For stylistic and thematic distinctiveness

As I’ve already suggested, this rationale ultimately has to be addressed within the historical rationale as well. There, the question becomes whether women’s writing of drama is representative of anything distinct that must be accounted for. Here, elements of dramaturgy (central female characters given new agency, for example) and of thematic focus (the problematics of marriage, women’s filial obligations, social pressure toward respectability) provide the main reasons for studying the history of women’s drama. Of course, these elements may either be seen as essentially different from other drama for reasons of women’s fundamental differences in interests from men’s, or as primarily a market niche that women dramatists occupied. The primary dilemma for this rationale is that convenience sampling of women’s drama overall may be the only way to claim an essential difference. Considering only women's plays that differ from the main body of a period’s drama seems a good way to ensure minority status that is both misleading and limiting to fuller consideration of the plays.

For its value in troubling existing aesthetics and histories

I’ve saved this one for last because it seems to me most compelling. When we look closely at the plays of women dramatists and at their careers as writers, we are often forced to see the complex interplay between dramatic writer and historical situation in new ways. Sidestepping the sociology of dramatic authorship no longer makes sense—and we begin to wonder whether it ever did. Our current ideas about how art treats some of the themes familiar to us—love, tragedy, economic struggles, etc.—are often turned around. For instance, we may leave to doubt whether any love story can confidently be taken as representational of a particular persona’s situation rather than as a structural device for examining identity, desire, and social priorities within the rigors of an art form centered on enactment rather than reflection.

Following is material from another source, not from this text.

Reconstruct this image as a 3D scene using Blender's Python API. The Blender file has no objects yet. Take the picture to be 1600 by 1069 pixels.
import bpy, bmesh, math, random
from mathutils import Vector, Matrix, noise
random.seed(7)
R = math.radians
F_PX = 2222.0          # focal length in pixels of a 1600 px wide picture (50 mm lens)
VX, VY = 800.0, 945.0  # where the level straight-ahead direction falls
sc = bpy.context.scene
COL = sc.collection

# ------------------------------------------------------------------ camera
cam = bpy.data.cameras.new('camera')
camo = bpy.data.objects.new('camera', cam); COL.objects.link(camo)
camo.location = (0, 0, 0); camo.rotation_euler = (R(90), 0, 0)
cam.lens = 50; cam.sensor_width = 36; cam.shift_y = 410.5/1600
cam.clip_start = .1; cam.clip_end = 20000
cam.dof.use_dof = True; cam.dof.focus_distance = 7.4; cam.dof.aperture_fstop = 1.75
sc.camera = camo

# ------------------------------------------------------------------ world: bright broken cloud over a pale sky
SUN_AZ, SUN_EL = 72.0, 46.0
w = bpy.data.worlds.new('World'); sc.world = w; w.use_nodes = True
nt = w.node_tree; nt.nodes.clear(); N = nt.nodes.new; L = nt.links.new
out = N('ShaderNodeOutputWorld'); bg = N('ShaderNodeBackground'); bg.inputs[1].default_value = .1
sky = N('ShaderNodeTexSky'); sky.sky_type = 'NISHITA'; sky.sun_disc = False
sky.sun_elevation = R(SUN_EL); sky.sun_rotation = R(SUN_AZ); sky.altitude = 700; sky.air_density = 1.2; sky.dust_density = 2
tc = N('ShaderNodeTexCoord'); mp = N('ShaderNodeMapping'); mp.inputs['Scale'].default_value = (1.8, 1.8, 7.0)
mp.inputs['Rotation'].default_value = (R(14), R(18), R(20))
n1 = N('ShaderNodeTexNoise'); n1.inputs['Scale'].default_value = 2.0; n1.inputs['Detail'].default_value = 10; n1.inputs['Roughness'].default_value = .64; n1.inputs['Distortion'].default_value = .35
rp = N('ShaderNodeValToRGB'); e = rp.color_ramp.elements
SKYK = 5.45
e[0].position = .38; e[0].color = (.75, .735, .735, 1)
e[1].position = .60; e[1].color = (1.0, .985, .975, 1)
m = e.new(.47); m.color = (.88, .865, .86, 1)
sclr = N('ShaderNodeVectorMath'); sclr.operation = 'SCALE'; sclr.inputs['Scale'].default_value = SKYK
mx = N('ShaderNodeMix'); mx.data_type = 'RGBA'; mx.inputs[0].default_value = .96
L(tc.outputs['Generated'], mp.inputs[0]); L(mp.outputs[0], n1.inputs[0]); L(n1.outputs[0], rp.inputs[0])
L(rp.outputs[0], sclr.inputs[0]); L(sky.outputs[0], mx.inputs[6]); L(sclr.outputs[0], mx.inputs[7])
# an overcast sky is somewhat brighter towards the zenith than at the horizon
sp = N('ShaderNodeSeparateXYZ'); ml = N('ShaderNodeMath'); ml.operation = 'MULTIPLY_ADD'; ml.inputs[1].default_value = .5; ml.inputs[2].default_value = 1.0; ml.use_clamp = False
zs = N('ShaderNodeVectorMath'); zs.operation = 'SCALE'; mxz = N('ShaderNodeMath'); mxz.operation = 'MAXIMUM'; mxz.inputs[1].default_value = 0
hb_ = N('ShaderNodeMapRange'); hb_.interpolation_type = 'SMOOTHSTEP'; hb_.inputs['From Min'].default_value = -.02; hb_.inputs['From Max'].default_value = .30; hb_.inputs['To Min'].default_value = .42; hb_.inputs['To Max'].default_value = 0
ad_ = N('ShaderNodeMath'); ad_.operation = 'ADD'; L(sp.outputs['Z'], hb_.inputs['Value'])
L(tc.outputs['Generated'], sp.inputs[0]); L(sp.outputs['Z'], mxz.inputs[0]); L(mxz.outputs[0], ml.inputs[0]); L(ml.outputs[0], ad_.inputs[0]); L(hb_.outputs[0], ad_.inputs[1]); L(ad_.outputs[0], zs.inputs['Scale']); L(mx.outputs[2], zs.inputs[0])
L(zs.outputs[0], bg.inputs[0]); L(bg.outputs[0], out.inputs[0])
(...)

This last rationale seems to me most appealing when we talk about marriage comedies of playwrights such as Centlivre, Cowley, and Inchbald since our own insistence on love as a personal emotion and set of choices seems problematized when characters’ personal actions in sorting out love matters test our credulity at the same time they might make some wonder, “Why doesn’t she just…?” or “Her actions seem rather tortuous and tangled.” While we can certainly choose to see the actions of the plays as less authentic and real than our own (aren’t they?), we might also scent the ways that our own beliefs in the personal directness of love, achievement, and ethical character might be a bit less inevitable were we to look at them in their full context of actions over a lifetime. Plays by women often create this trouble closest to home.

H: Raise questions for students about how and why our teaching, curriculum, and research choose their focuses, define and pursue their purposes, and determine their successes or failures.

W: There is a certain tyranny in looking mainly forward in our humanities scholarship. Wait, how can I say that we mainly look forward? After all, isn’t our curriculum mostly about the past? In a way, we are never more neglectful of the past and how we constantly remake it than when we naturalize our work with cultural materials from the past that our scholarly and teaching practices remake. As we pursue our professions through working with the materials of earlier periods, we sometimes fail to ask, “Why these plays, these pedagogies, this curriculum?” Of course, it is not possible to remain perpetually meta-aware of the premises of our teaching and research, but returning again and again to the questions “How?” and “Why?” helps to keep us honest, alive to the possibilities of the past, and sensitive to the work our teaching and scholarship does today.